GLOBE Training in Finland

On October 11, 2012 I participated in a GLOBE training in Finland. The training was organized by Liisa Virta, the country coordinator for Finland, Teresa Kenedy from from the International Division of the GLOBE Program Office located in Tyler, Texas, Laura Riuttanenresearcher of Division of Atmospheric Sciences at the University of Helsinki, and Mirka Mc Intire from the US Embassy in Helsinki.

We focused on the basic Atmosphere observations.
Clouds and contrails
Precipitation (rain gauge and snow board) including pH
Water vapor (sling psychrometer)
Air temperature (max, min, current)
Surface temperature

Once we were there, it was apparent that the teachers wanted to learn about green up, green down and bud burst. So, we covered those observations as well.
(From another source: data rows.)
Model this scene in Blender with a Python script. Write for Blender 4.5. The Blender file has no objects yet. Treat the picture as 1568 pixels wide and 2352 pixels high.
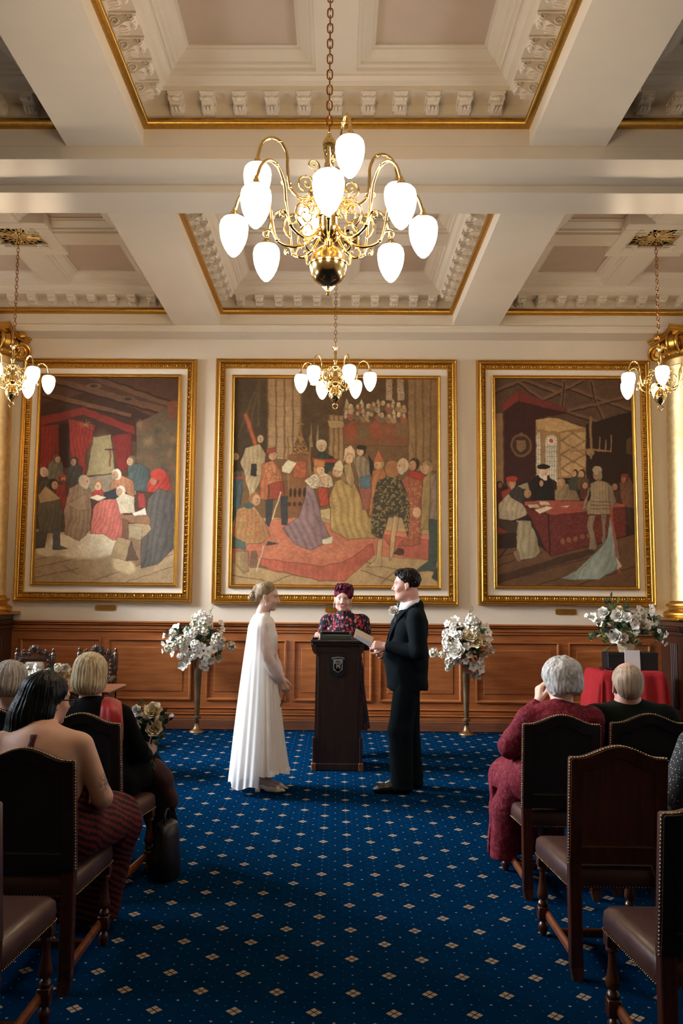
import bpy, bmesh, math, random
import numpy as np
from mathutils import Vector, Matrix, Euler
random.seed(7)
RNG = np.random.RandomState(11)
SC = bpy.context.scene
COL = SC.collection
PI = math.pi
R_ = math.radians

# ------------------------------------------------------------------ viewpoint (eye 1.58 m up at the origin, looking along +y)
f_, px_, py_, th_, rho_, EYE = 1977.0, 744.0, 1176.0, 0.0155, 0.0085, 1.58
p_ = math.atan(194 / f_)
F0 = np.array([-math.sin(th_), math.cos(th_), 0]); Z0 = np.array([0, 0, 1.0]); R0 = np.array([math.cos(th_), math.sin(th_), 0])
Fv = math.cos(p_) * F0 + math.sin(p_) * Z0; U0 = -math.sin(p_) * F0 + math.cos(p_) * Z0
Rv = math.cos(rho_) * R0 + math.sin(rho_) * U0; Uv = math.cos(rho_) * U0 - math.sin(rho_) * R0
def at(x, y, Y):
    """the point seen at photograph position x, y that stands Y metres down the room"""
    d = Fv + Rv * (x - px_) / f_ - Uv * (y - py_) / f_
    return np.array([0, 0, EYE]) + d * Y / d[1]
# ------------------------------------------------------------------ mesh collecting
def _chbox_topology():
    idx = {}
    n = 0
    for sx in (-1, 1):
        for sy in (-1, 1):
            for sz in (-1, 1):
                for a in range(3):
                    idx[(sx, sy, sz, a)] = n
                    n += 1
    F = []
    def corner(vals, a):
        return idx[(vals[0], vals[1], vals[2], a)]
    for a in range(3):
        o = [i for i in range(3) if i != a]
        for s in (-1, 1):
            f = []
            for (u, v) in ((-1, -1), (1, -1), (1, 1), (-1, 1)):
                c = [0, 0, 0]; c[a] = s; c[o[0]] = u; c[o[1]] = v
                f.append(corner(c, a))
            F.append(f)
    for c_ in range(3):
        a, b = [i for i in range(3) if i != c_]
        for s in (-1, 1):
            for t in (-1, 1):
                q = []
                for (k, ax) in ((-1, a), (1, a), (1, b), (-1, b)):
                    c = [0, 0, 0]; c[a] = s; c[b] = t; c[c_] = k
                    q.append(corner(c, ax))
                F.append(q)
    for sx in (-1, 1):
        for sy in (-1, 1):
            for sz in (-1, 1):
                F.append([corner((sx, sy, sz), i) for i in range(3)])
    sign = np.zeros((24, 3)); ins = np.zeros((24, 3))
    for (sx, sy, sz, a), i in idx.items():
        sign[i] = (sx, sy, sz)
        ins[i] = [0 if k == a else 1 for k in range(3)]
    P = sign * (1 - 0.2 * ins)
    out = []
    for f in F:
        p = P[f]
        nrm = np.cross(p[1] - p[0], p[2] - p[0])
        out.append(f if nrm @ p.mean(0) > 0 else f[::-1])
    return sign, ins, out
_CHS, _CHI, _CHF = _chbox_topology()

class MB:
    """collects shapes and links them as one mesh object"""
    def __init__(s):
        s.V = []; s.F = []; s.n = 0; s.mi = []; s.cur = 0
    def add(s, V, F, M=None):
        V = np.asarray(V, float).reshape(-1, 3)
        if M is not None:
            A = np.array(M)
            V = V @ A[:3, :3].T + A[:3, 3]
        s.V.append(V)
        s.F.extend([[i + s.n for i in f] for f in F])
        s.mi.extend([s.cur] * len(F))
        s.n += len(V)
        return s
    def box(s, x0, x1, y0, y1, z0, z1, b=0.0, M=None):
        x0, x1 = min(x0, x1), max(x0, x1); y0, y1 = min(y0, y1), max(y0, y1); z0, z1 = min(z0, z1), max(z0, z1)
        c = np.array([(x0 + x1) / 2, (y0 + y1) / 2, (z0 + z1) / 2]); h = np.array([(x1 - x0) / 2, (y1 - y0) / 2, (z1 - z0) / 2])
        if b > 0:
            b = min(b, h.min() * 0.95)
            s.add(c + _CHS * (h - _CHI * b), _CHF, M)
        else:
            P = np.array([(a, b_, c_) for a in (-1, 1) for b_ in (-1, 1) for c_ in (-1, 1)], float) * h + c
            s.add(P, [(0, 1, 3, 2), (4, 6, 7, 5), (0, 4, 5, 1), (2, 3, 7, 6), (0, 2, 6, 4), (1, 5, 7, 3)], M)
        return s
    def lathe(s, prof, seg=16, M=None, c=(0, 0, 0)):
        V = []; F = []
        for r, z in prof:
            for k in range(seg):
                a = 2 * PI * k / seg
                V.append((c[0] + r * math.cos(a), c[1] + r * math.sin(a), c[2] + z))
        n = len(prof)
        for i in range(n - 1):
            for k in range(seg):
                k2 = (k + 1) % seg
                F.append((i * seg + k, i * seg + k2, (i + 1) * seg + k2, (i + 1) * seg + k))
        if prof[0][0] > 1e-5: F.append(tuple(range(seg))[::-1])
        if prof[-1][0] > 1e-5: F.append(tuple((n - 1) * seg + k for k in range(seg)))
        return s.add(V, F, M)
    def tube(s, pts, rad, seg=8, M=None, cap=True, closed=False, flat=1.0):
        P = np.asarray(pts, float); n = len(P)
        rad = np.full(n, rad) if np.isscalar(rad) else np.asarray(rad, float)
        if closed: T = np.roll(P, -1, 0) - np.roll(P, 1, 0)
        else:
            T = np.gradient(P, axis=0)
        T /= np.maximum(np.linalg.norm(T, axis=1, keepdims=True), 1e-9)
        u = np.cross(T[0], (0, 0, 1.0))
        if np.linalg.norm(u) < 1e-3: u = np.cross(T[0], (0, 1.0, 0))
        u /= np.linalg.norm(u)
        V = []
        for i in range(n):
            u = u - T[i] * (u @ T[i]); u /= max(np.linalg.norm(u), 1e-9)
            w = np.cross(T[i], u)
            for k in range(seg):
                a = 2 * PI * k / seg
                V.append(P[i] + rad[i] * (math.cos(a) * u + flat * math.sin(a) * w))
        F = []
        m = n if closed else n - 1
        for i in range(m):
            j = (i + 1) % n
            for k in range(seg):
                k2 = (k + 1) % seg
                F.append((i * seg + k, i * seg + k2, j * seg + k2, j * seg + k))
        if cap and not closed:
            F.append(tuple(range(seg))[::-1]); F.append(tuple((n - 1) * seg + k for k in range(seg)))
        return s.add(V, F, M)
    def ell(s, c, r, seg=10, rings=7, M=None, rot=None):
        V = [(0, 0, -1)]; F = []
        for i in range(1, rings):
            t = PI * i / rings
            for k in range(seg):
                a = 2 * PI * k / seg
                V.append((math.sin(t) * math.cos(a), math.sin(t) * math.sin(a), -math.cos(t)))
        V.append((0, 0, 1)); L = len(V) - 1
        for k in range(seg):
            k2 = (k + 1) % seg
            F.append((0, 1 + k2, 1 + k))
            for i in range(rings - 2):
                F.append((1 + i * seg + k, 1 + i * seg + k2, 1 + (i + 1) * seg + k2, 1 + (i + 1) * seg + k))
            F.append((L, 1 + (rings - 2) * seg + k, 1 + (rings - 2) * seg + k2))
        V = np.array(V) * np.array(r if not np.isscalar(r) else (r, r, r))
        if rot is not None: V = V @ np.array(Euler(rot).to_matrix()).T
        return s.add(V + np.array(c), F, M)
    def prism(s, poly, y0, y1, M=None, axis='y'):
        """polygon in (x,z) extruded over y (axis='y'), in (y,z) over x ('x'), in (x,y) over z ('z')"""
        n = len(poly); V = []
        for t in (y0, y1):
            for (a, b) in poly:
                V.append((a, t, b) if axis == 'y' else ((t, a, b) if axis == 'x' else (a, b, t)))
        F = [tuple(range(n)), tuple(range(2 * n - 1, n - 1, -1))]
        for i in range(n):
            j = (i + 1) % n
            F.append((i, i + n, j + n, j))
        return s.add(V, F, M)
    def rings(s, R, closed=True, cap=(False, False), M=None):
        """R: list of equal-length point lists"""
        n = len(R[0]); V = np.concatenate([np.asarray(r, float) for r in R]); F = []
        for i in range(len(R) - 1):
            for k in range(n if closed else n - 1):
                k2 = (k + 1) % n
                F.append((i * n + k, i * n + k2, (i + 1) * n + k2, (i + 1) * n + k))
        if cap[0]: F.append(tuple(range(n))[::-1])
        if cap[1]: F.append(tuple((len(R) - 1) * n + k for k in range(n)))
        return s.add(V, F, M)
    def frame(s, a0, a1, b0, b1, prof, plane='xz', base=0.0, sgn=-1, cap=False):
        """mitred rectangular moulding: prof = [(inset, height)], plane 'xz' (on a wall at y=base, height towards -y) or 'xy'"""
        R = []
        for d, h in prof:
            q = [(a0 + d, b0 + d), (a1 - d, b0 + d), (a1 - d, b1 - d), (a0 + d, b1 - d)]
            if plane == 'xz': R.append([(x, base + sgn * h, z) for x, z in q])
            else: R.append([(x, y, base + h) for x, y in q])
        return s.rings(R, True, (False, cap))
    def build(s, name, mat, parent=None, smooth=40, recalc=True, loc=None):
        me = bpy.data.meshes.new(name)
        V = np.concatenate(s.V) if s.V else np.zeros((0, 3))
        if loc is not None: V = V - np.array(loc)
        me.from_pydata([tuple(v) for v in V.tolist()], [], s.F)
        mats = mat if isinstance(mat, (list, tuple)) else [mat]
        for m in mats: me.materials.append(m)
        if len(mats) > 1: me.polygons.foreach_set('material_index', s.mi)
        if recalc:
            bm = bmesh.new(); bm.from_mesh(me)
            bmesh.ops.recalc_face_normals(bm, faces=bm.faces)
            bm.to_mesh(me); bm.free()
        if smooth:
            me.polygons.foreach_set('use_smooth', [True] * len(me.polygons))
            if smooth < 180: me.set_sharp_from_angle(angle=R_(smooth))
        me.update()
        o = bpy.data.objects.new(name, me); COL.objects.link(o)
        if loc is not None: o.location = Vector(loc) - (parent.location if parent is not None else Vector())
        if parent is not None: o.parent = parent
        return o

def mesh_np(name, V, F, mat, parent=None, smooth=True, colors=None, loc=None):
    """fast mesh from numpy arrays, F (m,4)"""
    me = bpy.data.meshes.new(name)
    V = np.ascontiguousarray(V, np.float32); F = np.ascontiguousarray(F, np.int32)
    me.vertices.add(len(V)); me.vertices.foreach_set('co', V.ravel())
    k = F.shape[1]
    me.loops.add(F.size); me.loops.foreach_set('vertex_index', F.ravel())
    me.polygons.add(len(F)); me.polygons.foreach_set('loop_start', np.arange(0, F.size, k, dtype=np.int32))
    me.polygons.foreach_set('loop_total', np.full(len(F), k, np.int32))
    me.update(calc_edges=True)
    if smooth: me.polygons.foreach_set('use_smooth', np.ones(len(F), bool))
    if colors is not None:
        at = me.color_attributes.new('paint', 'FLOAT_COLOR', 'POINT')
        c = np.ones((len(V), 4), np.float32); c[:, :3] = colors
        at.data.foreach_set('color', c.ravel())
    me.materials.append(mat)
    o = bpy.data.objects.new(name, me); COL.objects.link(o)
    if loc is not None: o.location = Vector(loc) - (parent.location if parent is not None else Vector())
    if parent is not None: o.parent = parent
    return o

def tag(o, label=None, cat=None, group=None, kind=None):
    if label: o['label'] = label
    if cat: o['category'] = cat
    if group: o['group'] = group
    if kind: o['kind'] = kind
    return o
def thing(name, loc, label, cat, group=None, rz=0.0):
    o = bpy.data.objects.new(name, None); COL.objects.link(o)
    o.location = loc; o.rotation_euler = (0, 0, rz); o.empty_display_size = 0.1
    return tag(o, label, cat, group)
def struct(o):
    o['kind'] = 'structure'; return o
def copy_tree(o, parent=None):
    c = o.copy(); COL.objects.link(c)
    if parent is not None: c.parent = parent
    for ch in list(o.children): copy_tree(ch, c)
    return c
def TM(x=0, y=0, z=0, rx=0, ry=0, rz=0, s=1.0):
    return Matrix.Translation((x, y, z)) @ Euler((rx, ry, rz)).to_matrix().to_4x4() @ Matrix.Scale(s, 4)
def spline(pts, n=6):
    """Catmull-Rom through points"""
    P = np.asarray(pts, float); out = []
    Q = np.vstack([2 * P[0] - P[1], P, 2 * P[-1] - P[-2]])
    for i in range(1, len(Q) - 2):
        p0, p1, p2, p3 = Q[i - 1], Q[i], Q[i + 1], Q[i + 2]
        for k in range(n):
            t = k / n
            out.append(0.5 * ((2 * p1) + (-p0 + p2) * t + (2 * p0 - 5 * p1 + 4 * p2 - p3) * t * t + (-p0 + 3 * p1 - 3 * p2 + p3) * t ** 3))
    out.append(P[-1])
    return np.array(out)

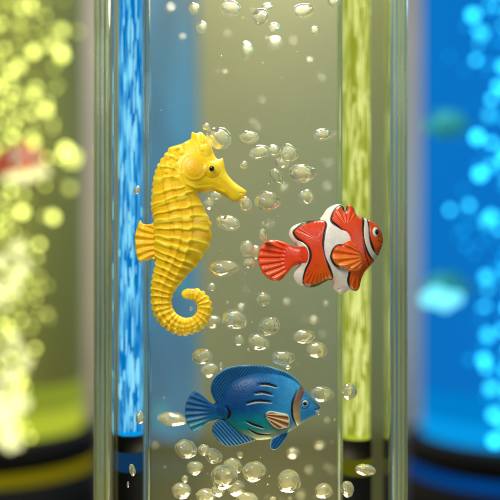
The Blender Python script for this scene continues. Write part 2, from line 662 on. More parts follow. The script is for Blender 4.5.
O2 = smooth_poly([(330.2, 222), (331, 216), (334.4, 210), (339.4, 206.4), (342, 207.4), (343.6, 211.5), (345.6, 213), (346.2, 207), (349.6, 204), (355, 208), (357.5, 214), (362.4, 216), (361.4, 230), (362.2, 240), (364.6, 250), (368.6, 257), (374, 262.5), (370, 268), (366, 275), (363, 282), (361, 288), (354.5, 290.3), (349, 286.2), (347, 280), (347.8, 274), (346, 268), (342, 261), (344, 250), (348.6, 240), (345.4, 233), (341, 231), (336, 227)], 6)
O3 = smooth_poly([(368.4, 216), (378, 220), (384, 230), (386, 237), (385, 246), (381, 254), (377.6, 255.3), (372, 249.5), (368.4, 240), (367.6, 230)], 6)


def cl_paint(X, Y, d):
    white = lin(236, 228, 214)
    pink = lin(240, 190, 165)
    red = lin(220, 48, 8)
    ora = lin(244, 104, 14)
    s0, s1, s2, s3 = (sdf(X, Y, p) for p in (O0, O1, O2, O3))
    so = np.maximum(np.maximum(s0, s1), np.maximum(s2, s3))
    o = mixc(red, ora, np.clip(0.15 + 0.75 * sm(238, 282, Y) * sm(300, 330, X) + 0.35 * sm(262, 282, Y), 0, 1))
    o = mixc(o, ora, 0.7 * sm(0, 6, s3))
    o = mixc(o, lin(232, 80, 20), 0.5 * sm(0, 5, s2))
    w = mixc(white, pink, 0.55 * gauss(np.hypot(X - 335, (Y - 284) * 1.2), 6))
    c = mixc(w, o, sm(-0.25, 0.25, so))
    sb = np.maximum(np.maximum(s1, s2), s3)
    lw = 0.85 + 0.35 * np.sin(X * 0.23 + Y * 0.17)
    blk = 1 - sm(lw * 0.8, lw * 1.25, np.abs(sb))
    blk = blk * np.where((s2 > -1.6) & (Y > 231) & (Y < 272) & (X < 350), 0.0, 1.0)
    blk = np.maximum(blk, (1 - sm(0.9, 1.5, d)) * sm(-2.4, -1.4, s1) * np.where((Y < 225) | (Y > 280), 1.0, 0.0) * (X < 327))
    c = mixc(c, (0.012, 0.008, 0.008), blk)
    # thin gill line behind the head band
    dg, _, _ = pl_dist(X, Y, [(362.5, 249), (364.5, 257), (368, 265)])
    c = mixc(c, lin(60, 18, 10), 0.8 * (1 - sm(0.3, 0.7, dg)))
    return c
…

We focused on modeling how the teachers could work with their students on projects. We had the teachers break into groups of 4 or 5 with 1 or 2 trainers working with them. They work for about 30 minutes to plan a short research project that they could do using the observations they had learned. The groups had to come up with a question to answer. One group wanted to see how the humidity would change from a forested area on to campus. A group of elementary teachers wanted to investigate how the clouds would be different over the land versus the ocean. Just as a coincidence, a rainbow formed that was a beautiful thing.

The teachers laughed when I pulled out a ruler to measure the snow. They said in Finland, they use meter sticks. Snow can be a meter deep.













We worked in the computer lab in the Physics building. The teachers and trainers explored the GLOBE website and set each up as friends. The best thing that the teachers and trainers did was to form a working group. They spent quite a bit of time discussing how to implement GLOBE in their classroom.












Liisa showed me around Helsinki the day before the training. Here she picked out mushrooms to take home. I had never seen such a variety of mushrooms. I posed in front of a ship in the harbor and took a picture of myself with a rhinocerus made out of bronze (I think).

It was a great experience.

I found Finland to be a wonderful country. The people are very friendly and it was easy to get around. Everyone in the country speaks English. I mentioned it to Liisa and she said that with only 5 million people in Finland, they have to know other languages in order to get along in the world. I was impressed. And, most of the signs and menus were in English.